The Oakland Raiders have announced that in 2019 they will become the Las Vegas Raiders – relocating their storied Los Angeles-then-Bay Area franchise to the infamous desert oasis that, up until 12 months ago, was tied to professional sports only through legalized gambling.

The Chargers’ and Rams’ moves to Los Angeles created headlines, but the Raiders’ move to Vegas will create opportunities as unique as Sin City itself.

Las Vegas is unlike any other market currently in the NFL, and the Raiders will be able to capitalize on the draw of its new city for airline and hotel packages, enticing Las Vegas’ 40 million annual visitors, said rEvolution EVP of Consulting & Research Darren Marshall.

“I would think it’s a much more attractive destination for out of town fans than Oakland, and they would do well with something like this,” Marshall said.

One item still yet to be decided is when the divorce from Oakland will be finalized. Their new stadium, which will be shared with the University of Nevada-Las Vegas, is not expected to be completed until 2020 – and the Raiders’ current lease is up in 2019; leaving a big question mark on where exactly they’ll play their home games for their last pre-Vegas year. UNLV’s current stadium, as well as San Francisco’s Levi’s Stadium have been thrown out as possibilities.

But the longer the team stays in Oakland, the murkier the situation becomes from a marketing standpoint. An extra year or two beyond the 2017 season means the need for contract renewals in various sponsorship spaces, a nearly impossible sell to Oakland-based businesses that have now seen the franchise leave a city behind twice in the last 35 years.

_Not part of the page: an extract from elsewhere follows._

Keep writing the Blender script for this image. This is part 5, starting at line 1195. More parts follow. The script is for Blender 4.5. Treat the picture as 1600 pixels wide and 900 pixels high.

“It will impact the local sponsors. The team will lose its Bay Area deals and need to replace them with Vegas deals, which likely would be a fairly easy process,” said Marshall.

Retaining Bay Area sponsors for the remaining occupancy at the Oakland Coliseum will be a much more difficult process.

“The smart ones will have an escape clause (negotiated in their contracts with the Raiders) if the team leaves. This is something rEvolution advises,” said Marshall. “Others could try and use the general break clause for doing something that calls their reputation into disrepute. That’s tougher. The Raiders also might let them out of the deal as they are doing with season ticket holders. I don’t see anyone whose deal is up between now and when they leave renewing, so it’s really just when the exodus begins.”

Las Vegas will be a marketing oasis for the Raiders. Until then, though, expect to see the Oakland market go dark.